§ **The problem**
Repeat the listing in full, word for word.

§ **Information shown**
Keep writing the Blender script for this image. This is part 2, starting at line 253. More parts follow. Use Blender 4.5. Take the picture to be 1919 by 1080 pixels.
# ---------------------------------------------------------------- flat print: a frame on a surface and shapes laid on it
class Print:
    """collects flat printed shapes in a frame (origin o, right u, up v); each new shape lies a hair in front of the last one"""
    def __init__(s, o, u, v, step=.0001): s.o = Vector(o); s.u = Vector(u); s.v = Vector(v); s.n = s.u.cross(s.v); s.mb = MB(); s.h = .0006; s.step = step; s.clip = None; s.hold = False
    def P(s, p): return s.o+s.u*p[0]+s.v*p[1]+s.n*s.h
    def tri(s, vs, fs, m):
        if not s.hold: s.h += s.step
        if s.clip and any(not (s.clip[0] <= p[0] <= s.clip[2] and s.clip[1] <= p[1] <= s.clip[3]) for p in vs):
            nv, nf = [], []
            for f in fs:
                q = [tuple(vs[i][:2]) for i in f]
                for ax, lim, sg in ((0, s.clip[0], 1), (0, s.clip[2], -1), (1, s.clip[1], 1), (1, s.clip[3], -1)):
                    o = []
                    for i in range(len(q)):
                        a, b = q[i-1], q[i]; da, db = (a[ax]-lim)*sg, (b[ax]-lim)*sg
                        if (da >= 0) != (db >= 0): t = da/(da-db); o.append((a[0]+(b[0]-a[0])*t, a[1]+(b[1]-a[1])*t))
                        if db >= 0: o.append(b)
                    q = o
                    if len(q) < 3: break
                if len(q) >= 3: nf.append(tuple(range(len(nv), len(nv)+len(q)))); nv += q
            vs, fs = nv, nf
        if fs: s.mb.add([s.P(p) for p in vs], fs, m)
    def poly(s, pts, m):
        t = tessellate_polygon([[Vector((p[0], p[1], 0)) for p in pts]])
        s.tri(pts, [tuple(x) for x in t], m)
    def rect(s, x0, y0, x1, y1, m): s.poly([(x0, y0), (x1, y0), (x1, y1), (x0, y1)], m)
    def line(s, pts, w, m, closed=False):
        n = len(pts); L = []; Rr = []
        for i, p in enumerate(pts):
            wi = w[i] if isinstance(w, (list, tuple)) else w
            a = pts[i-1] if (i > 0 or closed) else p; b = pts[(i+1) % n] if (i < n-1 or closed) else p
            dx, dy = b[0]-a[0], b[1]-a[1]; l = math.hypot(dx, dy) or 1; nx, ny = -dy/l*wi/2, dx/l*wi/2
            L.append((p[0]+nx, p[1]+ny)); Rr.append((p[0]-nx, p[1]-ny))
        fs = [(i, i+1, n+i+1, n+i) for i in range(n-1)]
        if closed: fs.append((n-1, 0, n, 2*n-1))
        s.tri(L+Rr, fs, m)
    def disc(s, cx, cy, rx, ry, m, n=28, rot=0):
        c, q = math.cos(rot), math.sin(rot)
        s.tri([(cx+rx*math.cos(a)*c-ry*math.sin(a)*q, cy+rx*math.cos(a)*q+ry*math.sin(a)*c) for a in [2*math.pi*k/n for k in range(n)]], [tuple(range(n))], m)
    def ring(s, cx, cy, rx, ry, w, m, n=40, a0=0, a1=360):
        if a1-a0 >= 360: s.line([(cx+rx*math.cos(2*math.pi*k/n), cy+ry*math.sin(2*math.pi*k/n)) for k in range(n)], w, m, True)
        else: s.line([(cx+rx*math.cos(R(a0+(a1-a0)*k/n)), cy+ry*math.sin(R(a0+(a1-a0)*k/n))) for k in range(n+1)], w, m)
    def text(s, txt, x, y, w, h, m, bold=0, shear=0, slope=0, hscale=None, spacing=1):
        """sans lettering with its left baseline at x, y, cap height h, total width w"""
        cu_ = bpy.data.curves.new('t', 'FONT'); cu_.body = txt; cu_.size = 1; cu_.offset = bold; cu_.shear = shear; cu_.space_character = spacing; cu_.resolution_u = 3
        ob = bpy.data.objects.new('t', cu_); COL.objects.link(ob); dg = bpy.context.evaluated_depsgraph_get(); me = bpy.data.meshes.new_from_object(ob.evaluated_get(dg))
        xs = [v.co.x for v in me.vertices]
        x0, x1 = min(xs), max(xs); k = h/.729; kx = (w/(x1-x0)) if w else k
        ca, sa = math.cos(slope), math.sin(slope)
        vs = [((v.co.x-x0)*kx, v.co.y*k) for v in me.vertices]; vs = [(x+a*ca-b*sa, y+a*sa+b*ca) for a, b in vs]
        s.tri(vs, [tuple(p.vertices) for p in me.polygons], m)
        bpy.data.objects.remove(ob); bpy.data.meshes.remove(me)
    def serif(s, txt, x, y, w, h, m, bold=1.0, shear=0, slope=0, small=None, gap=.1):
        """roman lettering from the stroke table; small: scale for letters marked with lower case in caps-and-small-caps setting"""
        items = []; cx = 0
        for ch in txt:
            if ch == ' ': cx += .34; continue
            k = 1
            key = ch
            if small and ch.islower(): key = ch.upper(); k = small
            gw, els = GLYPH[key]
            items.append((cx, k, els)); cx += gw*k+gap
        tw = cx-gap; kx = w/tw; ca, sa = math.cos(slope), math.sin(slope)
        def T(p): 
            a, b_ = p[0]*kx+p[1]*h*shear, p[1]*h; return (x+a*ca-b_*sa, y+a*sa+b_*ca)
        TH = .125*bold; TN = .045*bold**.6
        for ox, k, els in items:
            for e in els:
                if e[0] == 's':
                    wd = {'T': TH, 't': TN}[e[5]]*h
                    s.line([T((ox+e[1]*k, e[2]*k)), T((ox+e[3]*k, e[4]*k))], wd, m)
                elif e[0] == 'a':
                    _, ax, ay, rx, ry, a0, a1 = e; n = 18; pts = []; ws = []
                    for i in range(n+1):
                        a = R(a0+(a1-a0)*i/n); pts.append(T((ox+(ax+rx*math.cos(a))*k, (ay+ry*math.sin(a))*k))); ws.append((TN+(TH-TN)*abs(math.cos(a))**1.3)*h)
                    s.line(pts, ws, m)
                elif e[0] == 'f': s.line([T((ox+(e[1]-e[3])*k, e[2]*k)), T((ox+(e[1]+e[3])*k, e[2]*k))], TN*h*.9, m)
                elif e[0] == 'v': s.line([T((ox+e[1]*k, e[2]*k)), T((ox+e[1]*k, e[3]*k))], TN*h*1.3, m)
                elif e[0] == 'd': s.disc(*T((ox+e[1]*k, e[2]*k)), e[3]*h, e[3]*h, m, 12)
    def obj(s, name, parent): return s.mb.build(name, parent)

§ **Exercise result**
Keep writing the Blender script for this image. This is part 2, starting at line 253. More parts follow. Use Blender 4.5. Take the picture to be 1919 by 1080 pixels.
# ---------------------------------------------------------------- flat print: a frame on a surface and shapes laid on it
class Print:
    """collects flat printed shapes in a frame (origin o, right u, up v); each new shape lies a hair in front of the last one"""
    def __init__(s, o, u, v, step=.0001): s.o = Vector(o); s.u = Vector(u); s.v = Vector(v); s.n = s.u.cross(s.v); s.mb = MB(); s.h = .0006; s.step = step; s.clip = None; s.hold = False
    def P(s, p): return s.o+s.u*p[0]+s.v*p[1]+s.n*s.h
    def tri(s, vs, fs, m):
        if not s.hold: s.h += s.step
        if s.clip and any(not (s.clip[0] <= p[0] <= s.clip[2] and s.clip[1] <= p[1] <= s.clip[3]) for p in vs):
            nv, nf = [], []
            for f in fs:
                q = [tuple(vs[i][:2]) for i in f]
                for ax, lim, sg in ((0, s.clip[0], 1), (0, s.clip[2], -1), (1, s.clip[1], 1), (1, s.clip[3], -1)):
                    o = []
                    for i in range(len(q)):
                        a, b = q[i-1], q[i]; da, db = (a[ax]-lim)*sg, (b[ax]-lim)*sg
                        if (da >= 0) != (db >= 0): t = da/(da-db); o.append((a[0]+(b[0]-a[0])*t, a[1]+(b[1]-a[1])*t))
                        if db >= 0: o.append(b)
                    q = o
                    if len(q) < 3: break
                if len(q) >= 3: nf.append(tuple(range(len(nv), len(nv)+len(q)))); nv += q
            vs, fs = nv, nf
        if fs: s.mb.add([s.P(p) for p in vs], fs, m)
    def poly(s, pts, m):
        t = tessellate_polygon([[Vector((p[0], p[1], 0)) for p in pts]])
        s.tri(pts, [tuple(x) for x in t], m)
    def rect(s, x0, y0, x1, y1, m): s.poly([(x0, y0), (x1, y0), (x1, y1), (x0, y1)], m)
    def line(s, pts, w, m, closed=False):
        n = len(pts); L = []; Rr = []
        for i, p in enumerate(pts):
            wi = w[i] if isinstance(w, (list, tuple)) else w
            a = pts[i-1] if (i > 0 or closed) else p; b = pts[(i+1) % n] if (i < n-1 or closed) else p
            dx, dy = b[0]-a[0], b[1]-a[1]; l = math.hypot(dx, dy) or 1; nx, ny = -dy/l*wi/2, dx/l*wi/2
            L.append((p[0]+nx, p[1]+ny)); Rr.append((p[0]-nx, p[1]-ny))
        fs = [(i, i+1, n+i+1, n+i) for i in range(n-1)]
        if closed: fs.append((n-1, 0, n, 2*n-1))
        s.tri(L+Rr, fs, m)
    def disc(s, cx, cy, rx, ry, m, n=28, rot=0):
        c, q = math.cos(rot), math.sin(rot)
        s.tri([(cx+rx*math.cos(a)*c-ry*math.sin(a)*q, cy+rx*math.cos(a)*q+ry*math.sin(a)*c) for a in [2*math.pi*k/n for k in range(n)]], [tuple(range(n))], m)
    def ring(s, cx, cy, rx, ry, w, m, n=40, a0=0, a1=360):
        if a1-a0 >= 360: s.line([(cx+rx*math.cos(2*math.pi*k/n), cy+ry*math.sin(2*math.pi*k/n)) for k in range(n)], w, m, True)
        else: s.line([(cx+rx*math.cos(R(a0+(a1-a0)*k/n)), cy+ry*math.sin(R(a0+(a1-a0)*k/n))) for k in range(n+1)], w, m)
    def text(s, txt, x, y, w, h, m, bold=0, shear=0, slope=0, hscale=None, spacing=1):
        """sans lettering with its left baseline at x, y, cap height h, total width w"""
        cu_ = bpy.data.curves.new('t', 'FONT'); cu_.body = txt; cu_.size = 1; cu_.offset = bold; cu_.shear = shear; cu_.space_character = spacing; cu_.resolution_u = 3
        ob = bpy.data.objects.new('t', cu_); COL.objects.link(ob); dg = bpy.context.evaluated_depsgraph_get(); me = bpy.data.meshes.new_from_object(ob.evaluated_get(dg))
        xs = [v.co.x for v in me.vertices]
        x0, x1 = min(xs), max(xs); k = h/.729; kx = (w/(x1-x0)) if w else k
        ca, sa = math.cos(slope), math.sin(slope)
        vs = [((v.co.x-x0)*kx, v.co.y*k) for v in me.vertices]; vs = [(x+a*ca-b*sa, y+a*sa+b*ca) for a, b in vs]
        s.tri(vs, [tuple(p.vertices) for p in me.polygons], m)
        bpy.data.objects.remove(ob); bpy.data.meshes.remove(me)
    def serif(s, txt, x, y, w, h, m, bold=1.0, shear=0, slope=0, small=None, gap=.1):
        """roman lettering from the stroke table; small: scale for letters marked with lower case in caps-and-small-caps setting"""
        items = []; cx = 0
        for ch in txt:
            if ch == ' ': cx += .34; continue
            k = 1
            key = ch
            if small and ch.islower(): key = ch.upper(); k = small
            gw, els = GLYPH[key]
            items.append((cx, k, els)); cx += gw*k+gap
        tw = cx-gap; kx = w/tw; ca, sa = math.cos(slope), math.sin(slope)
        def T(p): 
            a, b_ = p[0]*kx+p[1]*h*shear, p[1]*h; return (x+a*ca-b_*sa, y+a*sa+b_*ca)
        TH = .125*bold; TN = .045*bold**.6
        for ox, k, els in items:
            for e in els:
                if e[0] == 's':
                    wd = {'T': TH, 't': TN}[e[5]]*h
                    s.line([T((ox+e[1]*k, e[2]*k)), T((ox+e[3]*k, e[4]*k))], wd, m)
                elif e[0] == 'a':
                    _, ax, ay, rx, ry, a0, a1 = e; n = 18; pts = []; ws = []
                    for i in range(n+1):
                        a = R(a0+(a1-a0)*i/n); pts.append(T((ox+(ax+rx*math.cos(a))*k, (ay+ry*math.sin(a))*k))); ws.append((TN+(TH-TN)*abs(math.cos(a))**1.3)*h)
                    s.line(pts, ws, m)
                elif e[0] == 'f': s.line([T((ox+(e[1]-e[3])*k, e[2]*k)), T((ox+(e[1]+e[3])*k, e[2]*k))], TN*h*.9, m)
                elif e[0] == 'v': s.line([T((ox+e[1]*k, e[2]*k)), T((ox+e[1]*k, e[3]*k))], TN*h*1.3, m)
                elif e[0] == 'd': s.disc(*T((ox+e[1]*k, e[2]*k)), e[3]*h, e[3]*h, m, 12)
    def obj(s, name, parent): return s.mb.build(name, parent)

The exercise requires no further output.